On the devastating cuts to fire service in the capital, Sandra said, “We lost a fire station in Belsize Park. It was a big one and has been sold for luxury flats—surprise, surprise!” Commenting on the social divide in London, she said, “Just around the corner they are living in £2 million houses in St. John’s Wood and Primrose Hill. It’s supposed to be a well-to-do area, NW3 [the post code], but obviously not for us.”

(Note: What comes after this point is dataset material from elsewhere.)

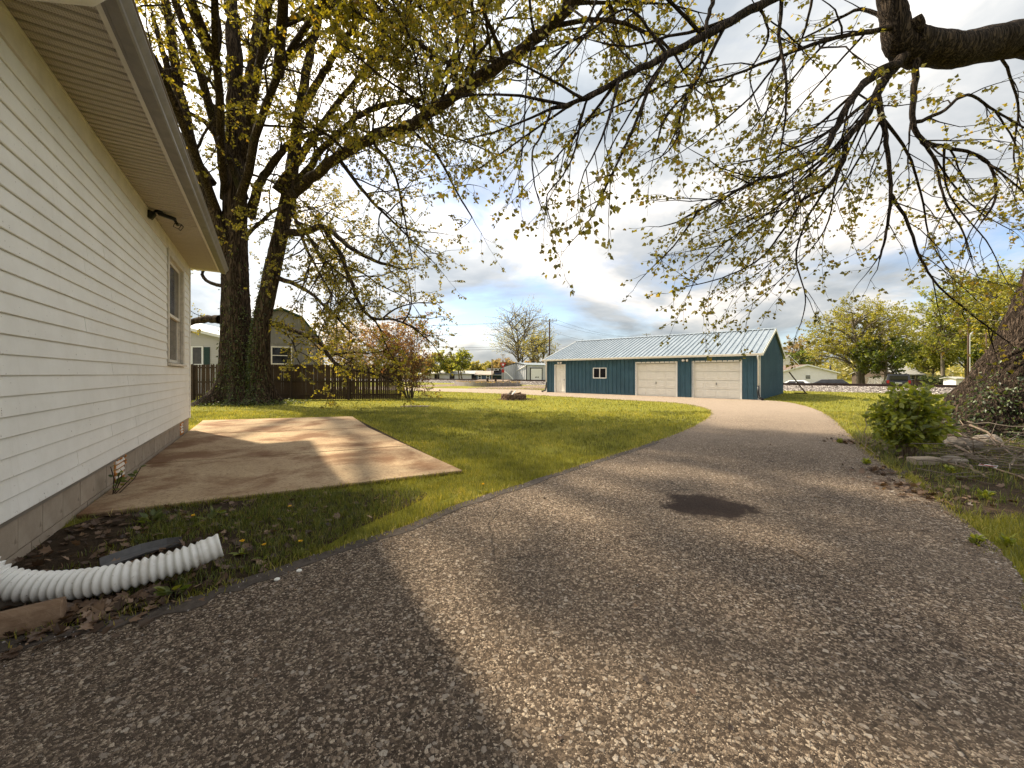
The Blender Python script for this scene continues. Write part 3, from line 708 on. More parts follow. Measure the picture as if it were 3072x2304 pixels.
for xx in (.06, GL-.06):
    MB().tube([(xx, OH+.08, ez-.1), (xx, OH+.08, ez-.2), (xx, .09, ez-.38), (xx, .09, .75)], .045, 8).build('downspout', M['white_metal'], gr, True)
    MB().tube([(xx, .09, .80), (xx, .10, .40), (xx-.05 if xx < 1 else xx+.05, .16, .15), (xx-(.25 if xx < 1 else -.25), .36, .07)], [.055,.06,.065,.07], 10).build('drain_boot', M['black'], gr, True)
def trim_frame(o, parent, depth=.045, w=.09, name='door_trim'):
    a, b, z0, z1 = o; f = MB()
    f.box(a-w, a, .0, depth, z0, z1+w).box(b, b+w, .0, depth, z0, z1+w).box(a+.001, b-.001, .0, depth-.002, z1, z1+w)
    if z0 > .1: f.box(a+.001, b-.001, .0, depth-.002, z0-w, z0).box(a-w, a-.0, .0, depth-.001, z0-w, z0-.001).box(b, b+w, .0, depth-.001, z0-w, z0-.001)
    return f.build(name, M['white_metal'], parent)
def raised(mb_, a, b, z0, z1, y, d):
    i = .045
    mb_.add([(a,y,z0),(b,y,z0),(b,y,z1),(a,y,z1),(a+i*.4,y-d,z0+i*.4),(b-i*.4,y-d,z0+i*.4),(b-i*.4,y-d,z1-i*.4),(a+i*.4,y-d,z1-i*.4),(a+i,y-d*.35,z0+i),(b-i,y-d*.35,z0+i),(b-i,y-d*.35,z1-i),(a+i,y-d*.35,z1-i)],
            [(0,1,5,4),(1,2,6,5),(2,3,7,6),(3,0,4,7),(4,5,9,8),(5,6,10,9),(6,7,11,10),(7,4,8,11),(8,9,10,11)])
for o in (opens[0], opens[1]):
    a, b, z0, z1 = o
    dr = MB().box(a, b, -.16, -.10, .0, z1).build('garage_door', M['doorwhite'], gr)
    trim_frame(o, dr)
    MB().box(a-.001, a+.012, -.10, .0, .0, z1).build('door_jamb', M['white_metal'], dr); MB().box(b-.012, b+.001, -.10, .0, .0, z1).build('door_jamb', M['white_metal'], dr)
    hs = (z1-.04)/4
    for r_ in range(4):
        s = MB().box(a+.014, b-.014, -.099, -.062, .02+r_*hs, .02+(r_+1)*hs-.024).build('door_section', M['doorwhite'], dr); 
        pn = (b-a)/4
        for c in range(4):
            q = MB(); raised(q, a+c*pn+.07, a+(c+1)*pn-.07, .02+r_*hs+.10, .02+(r_+1)*hs-.11, -.0615, -.013); q.build('raised_panel', M['doorwhite'], s, fix=False)
        if r_ == 1:
            xc = (a+b)/2
            h_ = MB(); h_.tube([(xc, -.06, .02+1.5*hs), (xc, -.03, .02+1.5*hs)], .022, 8).box(xc-.012, xc+.012, -.06, -.03, .02+1.5*hs+.03, .02+1.5*hs+.12); h_.build('handle', M['black'], s)
o = opens[2]; a, b, z0, z1 = o
dr = MB().box(a, b, -.10, -.03, .02, z1).build('entry_door', M['doorwhite'], gr); trim_frame(o, dr, .05, .075)
ww = b-a
for (u0, u1) in ((.12, .47), (.53, .88)):
    for (v0, v1) in ((.06, .38), (.43, .76), (.82, .95)):
        q = MB(); raised(q, a+u0*ww, a+u1*ww, v0*z1, v1*z1, -.0295, -.022); q.build('door_panel', M['doorwhite'], dr, fix=False)
MB().tube([(a+.07, -.03, 1.0), (a+.07, .03, 1.0)], .03, 10).build('door_knob', M['black'], dr)
o = opens[3]; a, b, z0, z1 = o
wi = trim_frame(o, gr, .05, .06, 'window'); MB().box((a+b)/2-.03, (a+b)/2+.03, .0, .04, z0+.002, z1-.002).build('mullion', M['white_metal'], wi)
MB().box(a, (a+b)/2-.031, -.02, .01, z0, z1).build('pane', M['dark_glass'], wi); MB().box((a+b)/2+.031, b, -.02, .01, z0, z1).build('pane', M['dark_glass'], wi)
for k, (px, nm) in enumerate(((C5(1266), 'right'), (C5(228), 'left'))):
    s = along(px); zf = z_at(px, 950+(365 if k == 0 else 385)*.3617)-.02
    p = GF[0]+GV*s-EV*.02
    f = empty('wall_lamp', (p.x, p.y, zf), gr.rotation_euler.z, ('small white twin flood lamp between the two garage doors', 'small white twin flood lamp above the cream entry door')[k], 'lamp', 'flood lamps on the garage wall')
    MB().tube([(0,0,0),(0,.05,0)], .05, 10).build('mounting_plate', M['black'], f)
    for sx in (-.11, .11): MB().tube([(sx*.3,.04,.01),(sx,.09,.05),(sx*1.1,.19,.03)], [.02,.06,.075], 10).build('lamp_head', M['white_metal'], f, True)
# boards and a roll of drain pipe leaning behind the far corner of the end wall
lp = GF[0]+EV*(GW+.25)-GV*.35
o_ = empty('leaning_board', lp, 0, 'dark board leaning behind the rear corner of the blue garage', 'board')
MB().bar((1.0,-.35,.0), Vector((0,0,1.6)), .16, .05).build('plank', M['fence'], o_); MB().bar((1.05,-.40,.04), (.35,-.05,.04), .10, .08).build('foot_board', M['fence'], o_)
# ---------------------------------------------------------------- tree kit
LEAF = np.array([(0,0,0),(.20,.10,.02),(.48,.34,.06),(.27,.42,.03),(.36,.72,.05),(.14,.66,.01),(0,1.0,-.04),(-.14,.66,.01),(-.36,.72,.05),(-.27,.42,.03),(-.48,.34,.06),(-.20,.10,.02)], np.float32)
LEAF_F = np.array([(0,1,3),(1,2,3),(0,3,5),(3,4,5),(0,5,6),(0,6,7),(0,7,9),(7,8,9),(0,9,11),(9,10,11)], np.int32)
MAP4 = np.array([(0,0,0),(.46,.28,.05),(.26,.58,.03),(0,1,-.04),(-.26,.58,.03),(-.46,.28,.05)], np.float32); MAP4_F = np.array([(0,1,2),(0,2,3),(0,3,4),(0,4,5)], np.int32)
OVAL = np.array([(0,0,0),(.24,.30,.05),(.22,.65,.05),(0,1,-.03),(-.22,.65,.05),(-.24,.30,.05),(0,.5,0)], np.float32)
OVAL_F = np.array([(0,1,6),(1,2,6),(2,3,6),(3,4,6),(4,5,6),(5,0,6)], np.int32)
DIAM = np.array([(0,0,0),(.38,.45,.1),(0,1,0),(-.38,.45,.1)], np.float32); DIAM_F = np.array([(0,1,2),(0,2,3)], np.int32)
def unit(a): return a/np.maximum(np.linalg.norm(a, axis=-1, keepdims=True), 1e-6)
def leaves_mesh(name, pos, axis, size, mat, shape=(LEAF, LEAF_F), tint=None, twist=1.0, flat=0.0):
    pos = np.asarray(pos, np.float32); n = len(pos); ax = unit(np.asarray(axis, np.float32))
    rv = RNG.normal(size=(n, 3)).astype(np.float32)*twist + np.array((0,0,flat), np.float32)
    nm = unit(rv-(rv*ax).sum(1, keepdims=True)*ax); sd = np.cross(ax, nm)
    L, Fc = shape; s = np.asarray(size, np.float32).reshape(n, 1, 1)
    V = pos[:, None, :] + s*(L[None, :, 0:1]*sd[:, None, :] + L[None, :, 1:2]*ax[:, None, :] + L[None, :, 2:3]*nm[:, None, :])
    Fs = Fc[None]+(np.arange(n)*len(L))[:, None, None]
    t = RNG.random(n) if tint is None else np.asarray(tint)
    return np_mesh(name, V.reshape(-1, 3), Fs.reshape(-1, 3), mat, False, np.repeat(t, len(L)))

class Tree:
    def __init__(s, seed): s.r = random.Random(seed); s.V = []; s.F = []; s.nv = 0; s.lp = []; s.la = []; s.ls = []
    def tube(s, pts, rad, n):
        P = np.array([tuple(p) for p in pts], np.float32); k = len(P); rad = np.asarray(rad, np.float32)
        T = np.empty_like(P); T[1:-1] = P[2:]-P[:-2]; T[0] = P[1]-P[0]; T[-1] = P[-1]-P[-2]; T = unit(T)
        ref = np.array((.31,.17,.93) if abs(T[0, 2]) < .8 else (.93,.2,.1), np.float32)
        U = unit(np.cross(T, ref)); W = np.cross(T, U); a = np.arange(n)*2*math.pi/n
        V = P[:, None]+rad[:, None, None]*(np.cos(a)[None, :, None]*U[:, None]+np.sin(a)[None, :, None]*W[:, None])
        i = np.arange(k-1)[:, None]*n; j = np.arange(n)[None]; j2 = (j+1) % n
        F = np.stack([i+j, i+j2, i+n+j2, i+n+j], -1).reshape(-1, 4)+s.nv
        s.V.append(V.reshape(-1, 3)); s.F.append(F); s.nv += k*n
    def leafnode(s, p, d, o):
        r = s.r
        for _ in range(r.choice(o['cluster'])):
            a = Vector((r.gauss(0, 1), r.gauss(0, 1), r.gauss(0, .6))) *.75 + Vector(d)*.45 + Vector((0,0,-o['hang']))
            a.normalize(); sz = o['leaf']*r.uniform(.6, 1.25)
            s.lp.append(tuple(Vector(p)+a*sz*.35)); s.la.append(tuple(a)); s.ls.append(sz)
    def grow(s, p, d, L, rad, lev, o):
        r = s.r; n = max(3, min(9, int(L/o['step'][lev])+2)); p = Vector(p); d = Vector(d).normalized(); pts = [p.copy()]; dirs = [d.copy()]
        w = o['wig'][lev]; gr_ = o['grav'][lev]
        for i in range(n):
            d = d+Vector((r.gauss(0, w), r.gauss(0, w), r.gauss(0, w)+gr_)); d.normalize(); p = p+d*(L/n); pts.append(p.copy()); dirs.append(d.copy())
        tip = .30 if lev < o['max'] else .4
        s.tube(pts, [rad*(1-(1-tip)*i/n) for i in range(n+1)], o['sides'][lev])
        s.children(pts, dirs, L, rad, lev, o)
    def children(s, pts, dirs, L, rad, lev, o, t0=None):
        r = s.r; n = len(pts)-1
        if lev >= o['max']:
            for i in range(1, n+1):
                if r.random() < o['leafp']: s.leafnode(pts[i], dirs[i], o)
            return
        m = max(1, int(L*o['dens'][lev]+r.random())); t0 = o['t0'][lev] if t0 is None else t0
        for c in range(m):
            t = t0+(1-t0)*((c+r.random())/m); x = t*n; i = min(n-1, int(x)); f = x-i
            q = pts[i].lerp(pts[i+1], f); dd = dirs[i+1]
            a = Vector((r.gauss(0, 1), r.gauss(0, 1), r.gauss(0, 1))); a = (a-dd*a.dot(dd)).normalized()
            ang = R(r.uniform(*o['ang'][lev])); nd = dd*math.cos(ang)+a*math.sin(ang)+Vector((0,0,o['up'][lev]))
            l2 = min(o['len'][lev+1][1], max(o['len'][lev+1][0], L*o['ratio'])*(1.15-.55*t))*r.uniform(.7, 1.2)
            s.grow(q, nd, l2, max(o['rmin'], min(rad*.55, l2*o['rl'])), lev+1, o)
        if lev > 0 or True: # carry on past the tip
            s.grow(pts[-1], dirs[-1], o['len'][lev+1][0]*r.uniform(.8, 1.2), max(o['rmin'], rad*.3), lev+1, o)
    def limb(s, P, r0, r1, o, lev=0, n=5, sides=10, t0=.15, kids=True, dens=None):
        pts = smooth_line(P, n); k = len(pts); rad = [r0+(r1-r0)*(i/(k-1))**.8 for i in range(k)]
        r = s.r
        for i in range(1, k-1): pts[i] = pts[i]+Vector((r.gauss(0,1), r.gauss(0,1), r.gauss(0,1)))*min(rad[i]*.2, (pts[i+1]-pts[i]).length*.07)
        s.tube(pts, rad, sides)
        if not kids: return
        dirs = [(pts[min(i+1,k-1)]-pts[max(i-1,0)]).normalized() for i in range(k)]
        L = sum((pts[i+1]-pts[i]).length for i in range(k-1))
        oo = o if dens is None else dict(o, dens=[d*dens for d in o['dens']])
        s.children(pts, dirs, L, (r0+r1)/2, lev, oo, t0)
    def finish(s, root, bark, leafm, shape=(LEAF, LEAF_F), wood_name='branches', crown='crown', twist=1.0):
        me = np_mesh(wood_name, np.concatenate(s.V), np.concatenate(s.F), bark, True); w = link(wood_name, me, root)
        c = None
        if s.lp:
            c = link(crown, leaves_mesh(crown, s.lp, s.la, s.ls, leafm, shape, None, twist), root)
        if root:
            for x in (w, c):
                if x: x.matrix_parent_inverse = Matrix.Translation(root.location).inverted()
        return w, c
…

Jackie is from Canada and lives in social housing just over the road from Blashford Tower. She said, “Just look at the fire stairs coming down at Blashford House. The fire escape is just three feet away from the massive amounts of the same cladding as Grenfell had. There’s no protection from the outside. It’s just concrete walls and half the walls are just like chicken wire, there is no protection. If there’s a fire raging three feet away from you, you are going to get burned and the smoke is going to get in. It’s not sealed off, it’s not airtight and if people are going down the stairwell from a fire they are going to die. There is no protection.

“There should be some kind of ventilation. If there’s massive amounts of smoke it’s all going in the stairwell. You wouldn’t be able to see where you were going. You wouldn’t be able to breathe. There’s nothing protecting you from a fire.

“It’s a single staircase and very small with only a few people only able to go down at a time. I could not believe it how flammable everything is. In Canada there would have to be sprinklers, dry risers and sealed doors. Imagine how much smoke would be billowing into that space, imagine the heat. When there is mesh the flames would be coming through.”